### DIRECTIONS
Reproduce the material below line by line, beginning with its first line and ending with the line that contains "w.node_tree.nodes['Background'].inputs[1].default_value = 0.3"; leave out pictures.

(begin)

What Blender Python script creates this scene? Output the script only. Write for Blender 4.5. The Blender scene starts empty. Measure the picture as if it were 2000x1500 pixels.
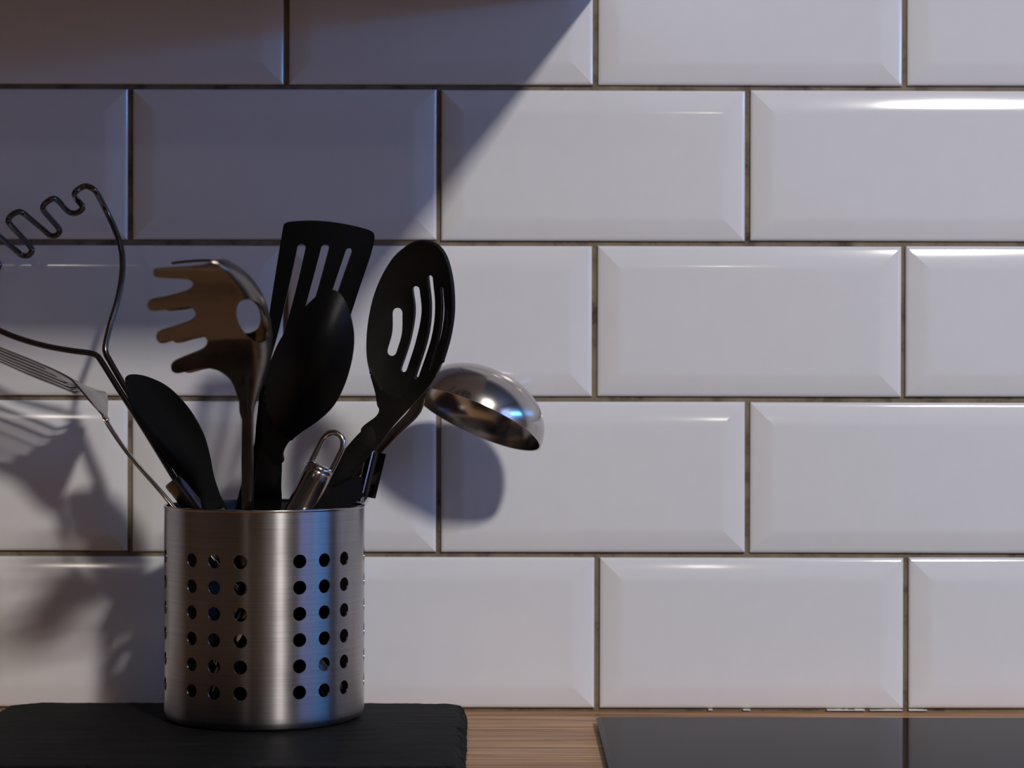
import bpy, bmesh, math, random
from mathutils import Vector, Matrix
from mathutils.geometry import delaunay_2d_cdt

random.seed(7)
C = bpy.context.scene.collection
SC = bpy.context.scene

# ------------------------------------------------------------------ camera
# wall face is the plane y = 0, the worktop is z = 0, metres; camera looks along +y
FPX, DW, CZ, ROLL = 4074.0, 1.367, 0.2148, math.radians(0.12)
cam = bpy.data.cameras.new('camera')
cam.sensor_width = 36.0
cam.lens = FPX / 2000.0 * 36.0
cam.dof.use_dof = True
cam.dof.focus_distance = DW - 0.115
cam.dof.aperture_fstop = 8.0
camo = bpy.data.objects.new('camera', cam)
cr, sr = math.cos(ROLL), math.sin(ROLL)
camo.matrix_world = Matrix(((cr, -sr, 0, 0), (0, 0, -1, -DW), (sr, cr, 0, CZ), (0, 0, 0, 1)))
C.objects.link(camo)
SC.camera = camo

# ------------------------------------------------------------------ world, exposure
SC.view_settings.view_transform = 'Standard'
SC.view_settings.look = 'None'
SC.view_settings.exposure = 0.0
SC.view_settings.gamma = 1.0
SC.view_settings.use_curve_mapping = False
w = bpy.data.worlds.new('world')
SC.world = w
w.use_nodes = True
w.node_tree.nodes['Background'].inputs[0].default_value = (0.25, 0.4, 0.8, 1)
w.node_tree.nodes['Background'].inputs[1].default_value = 0.3

# lamp and window light (parented to their fittings further down)
def area(name, loc, direction, sx, sy, power, col):
    l = bpy.data.lights.new(name, 'AREA')
    l.shape = 'RECTANGLE'; l.size = sx; l.size_y = sy
    l.energy = power; l.color = col
    o = bpy.data.objects.new(name, l)
    o.location = loc
    o.rotation_euler = Vector(direction).to_track_quat('-Z', 'Y').to_euler()
    C.objects.link(o)
    return o
LAMP = (0.82, -2.12, 1.50)
L_key = area('ceiling_light', LAMP, (0, 0, -1), 0.15, 0.28, 66, (1.0, 0.94, 0.875))
L_win1 = area('window_light', (2.185, -0.80, 0.75), (-1, 0, 0), 1.0, 0.12, 9.5, (0.08, 0.38, 1.0))
L_win2 = area('window_light', (2.185, -1.85, 0.75), (-1, 0, 0), 1.0, 0.90, 7.0, (0.34, 0.45, 1.0))

# ------------------------------------------------------------------ helpers
def at(px, py, d):
    """point seen at that place of the picture, d metres in front of the wall"""
    u = (px - 1000.0) / FPX; v = (750.0 - py) / FPX
    k = DW - d
    return Vector(((u * cr - v * sr) * k, -d, CZ + (u * sr + v * cr) * k))

def tag(o, label=None, cat=None, group=None, kind=None):
    if label: o['label'] = label
    if cat: o['category'] = cat
    if group: o['group'] = group
    if kind: o['kind'] = kind
    return o

def empty(name, loc, label, cat):
    o = bpy.data.objects.new(name, None)
    o.empty_display_size = 0.02
    o.location = loc
    C.objects.link(o)
    return tag(o, label, cat)

def link(name, me, mat, parent=None):
    o = bpy.data.objects.new(name, me)
    if mat: me.materials.append(mat)
    C.objects.link(o)
    if parent is not None:
        o.parent = parent
        loc = Vector((0, 0, 0)); p = parent
        while p is not None:
            loc += p.location; p = p.parent
        me.transform(Matrix.Translation(-loc))
    return o

def mesh(name, verts, faces, mat, parent=None, smooth=False, sharp=None):
    me = bpy.data.meshes.new(name)
    me.from_pydata([tuple(v) for v in verts], [], faces)
    me.update()
    bm = bmesh.new(); bm.from_mesh(me)
    bmesh.ops.recalc_face_normals(bm, faces=bm.faces)
    bm.to_mesh(me); bm.free()
    if smooth:
        for p in me.polygons: p.use_smooth = True
        if sharp: me.set_sharp_from_angle(angle=math.radians(sharp))
    return link(name, me, mat, parent)

def box(name, lo, hi, mat, parent=None, bevel=0.0):
    bm = bmesh.new()
    bmesh.ops.create_cube(bm, size=1)
    for v in bm.verts:
        v.co = Vector([(lo[i] + hi[i]) / 2 + v.co[i] * (hi[i] - lo[i]) for i in range(3)])
    if bevel:
        bmesh.ops.bevel(bm, geom=bm.edges[:], offset=bevel, segments=2, affect='EDGES', profile=0.6)
    me = bpy.data.meshes.new(name); bm.to_mesh(me); bm.free()
    return link(name, me, mat, parent)

def catmull(pts, n=8, closed=False):
    """smooth curve through points of any dimension (tuples)"""
    out = []; N = len(pts)
    P = [tuple(p) for p in pts]
    rng = range(N) if closed else range(N - 1)
    for i in rng:
        if closed: p0, p1, p2, p3 = P[i - 1], P[i], P[(i + 1) % N], P[(i + 2) % N]
        else:
            p1, p2 = P[i], P[i + 1]
            p0 = P[i - 1] if i > 0 else tuple(2 * a - b for a, b in zip(p1, p2))
            p3 = P[i + 2] if i + 2 < N else tuple(2 * b - a for a, b in zip(p1, p2))
        for k in range(n):
            t = k / n
            out.append(tuple(0.5 * (2 * b + (c - a) * t + (2 * a - 5 * b + 4 * c - e) * t * t + (3 * b - a - 3 * c + e) * t ** 3)
                             for a, b, c, e in zip(p0, p1, p2, p3)))
    if not closed: out.append(P[-1])
    return out

def resample(poly, step, closed=True):
    pts = [Vector(p) for p in poly]
    if closed: pts.append(pts[0])
    L = [0.0]
    for a, b in zip(pts, pts[1:]): L.append(L[-1] + (b - a).length)
    n = max(6, int(L[-1] / step)); out = []; j = 0
    for k in range(n if closed else n + 1):
        s = L[-1] * k / n
        while j < len(L) - 2 and L[j + 1] < s: j += 1
        t = (s - L[j]) / max(1e-12, L[j + 1] - L[j])
        out.append(pts[j].lerp(pts[j + 1], t))
    return out

def inside(p, poly):
    x, y = p; r = False; n = len(poly)
    for i in range(n):
        x1, y1 = poly[i][0], poly[i][1]; x2, y2 = poly[i - 1][0], poly[i - 1][1]
        if (y1 > y) != (y2 > y) and x < (x2 - x1) * (y - y1) / (y2 - y1) + x1: r = not r
    return r

def capsule(path, w, n=8):
    """closed outline of a rounded slot of width w (number or list) along a path"""
    P = [Vector(p) for p in catmull(path, n)]
    W = w if isinstance(w, (list, tuple)) else [w, w]
    L, R = [], []; m = len(P)
    for i, p in enumerate(P):
        t = (P[min(i + 1, m - 1)] - P[max(i - 1, 0)]).normalized()
        nn = Vector((-t.y, t.x)); k = i / (m - 1) * (len(W) - 1); a = min(int(k), len(W) - 2)
        h = (W[a] + (W[a + 1] - W[a]) * (k - a)) / 2
        L.append(p + nn * h); R.append(p - nn * h)
    def capend(c, frm, to):
        a = frm - c; out = []
        for k in range(1, 6):
            th = -math.pi * k / 6
            out.append(c + Vector((a.x * math.cos(th) - a.y * math.sin(th), a.x * math.sin(th) + a.y * math.cos(th))))
        return out
    return L + capend(P[-1], L[-1], R[-1]) + R[::-1] + capend(P[0], R[0], L[0])

def sheet(name, outline, holes, fmap, th, mat, parent, step, bstep=None, mat2=None, flip=False):
    """a bent sheet of real thickness: 2D outline with holes carried into space by fmap(s, t)"""
    bstep = bstep or step * 0.5
    loops = [resample([Vector((p[0], p[1])) for p in outline], bstep)]
    loops += [resample([Vector((p[0], p[1])) for p in h], bstep * 0.7) for h in holes]
    pts, edges = [], []
    for lp in loops:
        b = len(pts); n = len(lp)
        pts += lp
        edges += [(b + i, b + (i + 1) % n) for i in range(n)]
    bnd = pts[:]
    x0 = min(p.x for p in loops[0]); x1 = max(p.x for p in loops[0])
    y0 = min(p.y for p in loops[0]); y1 = max(p.y for p in loops[0])
    # coarse hash so that no inner point lies right on an outline
    cell = {}
    for p in bnd: cell.setdefault((int(p.x // step), int(p.y // step)), []).append(p)
    j = 0; y = y0 + step * 0.5
    while y < y1:
        x = x0 + step * (0.5 if j % 2 else 0.0)
        while x < x1:
            cx, cy = int(x // step), int(y // step)
            if not any((q.x - x) ** 2 + (q.y - y) ** 2 < (0.45 * step) ** 2
                       for a in (-1, 0, 1) for b in (-1, 0, 1) for q in cell.get((cx + a, cy + b), ())):
                if inside((x, y), loops[0]) and not any(inside((x, y), h) for h in loops[1:]):
                    pts.append(Vector((x, y)))
            x += step
        y += step * 0.87; j += 1
    vo, eo, fo, ov, oe, of = delaunay_2d_cdt(pts, edges, [], 1, 1e-9)
    e = step * 0.02
    mid, nor = [], []
    for p in vo:
        a = fmap(p.x + e, p.y) - fmap(p.x - e, p.y); b = fmap(p.x, p.y + e) - fmap(p.x, p.y - e)
        n = a.cross(b)
        if n.length < 1e-14: n = Vector((0, -1, 0))
        n.normalize()
        if flip: n = -n
        mid.append(fmap(p.x, p.y)); nor.append(n)
    N = len(vo); V, F, NR = [], [], []
    thf = th if callable(th) else (lambda x, y: th)
    for m, n, p in zip(mid, nor, vo): V.append(m + n * thf(p.x, p.y) / 2); NR.append(n)
    for m, n, p in zip(mid, nor, vo): V.append(m - n * thf(p.x, p.y) / 2); NR.append(-n)
    tri = []
    hb = [(min(q.x for q in h), max(q.x for q in h), min(q.y for q in h), max(q.y for q in h), h) for h in loops[1:]]
    def near_holes(g): return [h[4] for h in hb if h[0] <= g.x <= h[1] and h[2] <= g.y <= h[3]]
    for f in fo:
        a, b, c = f[:3]
        g = (vo[a] + vo[b] + vo[c]) / 3
        if not inside(g, loops[0]) or any(inside(g, h) for h in near_holes(g)): continue
        fn = (mid[b] - mid[a]).cross(mid[c] - mid[a])
        if fn.length < 1e-16: continue
        if fn.dot(nor[a]) < 0: a, c = c, a
        tri.append((a, b, c))
    cnt = {}
    for a, b, c in tri:
        F.append((a, b, c)); F.append((c + N, b + N, a + N))
        for q in ((a, b), (b, c), (c, a)): cnt[q] = 1
    rim = {}; walls = []
    for (a, b) in cnt:
        if (b, a) not in cnt:
            for q in (a, b):
                if q not in rim:
                    rim[q] = len(V); V.append(V[q]); V.append(V[q + N]); NR += [Vector(), Vector()]
            ia, ib = rim[a], rim[b]
            F.append((ib, ia, ia + 1, ib + 1))
            fn = (V[ia] - V[ib]).cross(V[ia + 1] - V[ib])
            for q in (ia, ia + 1, ib, ib + 1): NR[q] = NR[q] + fn
    me = bpy.data.meshes.new(name)
    me.from_pydata([tuple(v) for v in V], [], F)
    for p in me.polygons: p.use_smooth = True
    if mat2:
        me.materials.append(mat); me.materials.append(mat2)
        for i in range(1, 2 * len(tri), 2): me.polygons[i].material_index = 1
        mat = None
    me.update()
    me.normals_split_custom_set_from_vertices([tuple(n.normalized() if n.length > 0 else Vector((0, 0, 1))) for n in NR])
    return link(name, me, mat, parent)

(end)

### RESULT BELOW
What Blender Python script creates this scene? Output the script only. Write for Blender 4.5. The Blender scene starts empty. Measure the picture as if it were 2000x1500 pixels.
import bpy, bmesh, math, random
from mathutils import Vector, Matrix
from mathutils.geometry import delaunay_2d_cdt

random.seed(7)
C = bpy.context.scene.collection
SC = bpy.context.scene

# ------------------------------------------------------------------ camera
# wall face is the plane y = 0, the worktop is z = 0, metres; camera looks along +y
FPX, DW, CZ, ROLL = 4074.0, 1.367, 0.2148, math.radians(0.12)
cam = bpy.data.cameras.new('camera')
cam.sensor_width = 36.0
cam.lens = FPX / 2000.0 * 36.0
cam.dof.use_dof = True
cam.dof.focus_distance = DW - 0.115
cam.dof.aperture_fstop = 8.0
camo = bpy.data.objects.new('camera', cam)
cr, sr = math.cos(ROLL), math.sin(ROLL)
camo.matrix_world = Matrix(((cr, -sr, 0, 0), (0, 0, -1, -DW), (sr, cr, 0, CZ), (0, 0, 0, 1)))
C.objects.link(camo)
SC.camera = camo

# ------------------------------------------------------------------ world, exposure
SC.view_settings.view_transform = 'Standard'
SC.view_settings.look = 'None'
SC.view_settings.exposure = 0.0
SC.view_settings.gamma = 1.0
SC.view_settings.use_curve_mapping = False
w = bpy.data.worlds.new('world')
SC.world = w
w.use_nodes = True
w.node_tree.nodes['Background'].inputs[0].default_value = (0.25, 0.4, 0.8, 1)
w.node_tree.nodes['Background'].inputs[1].default_value = 0.3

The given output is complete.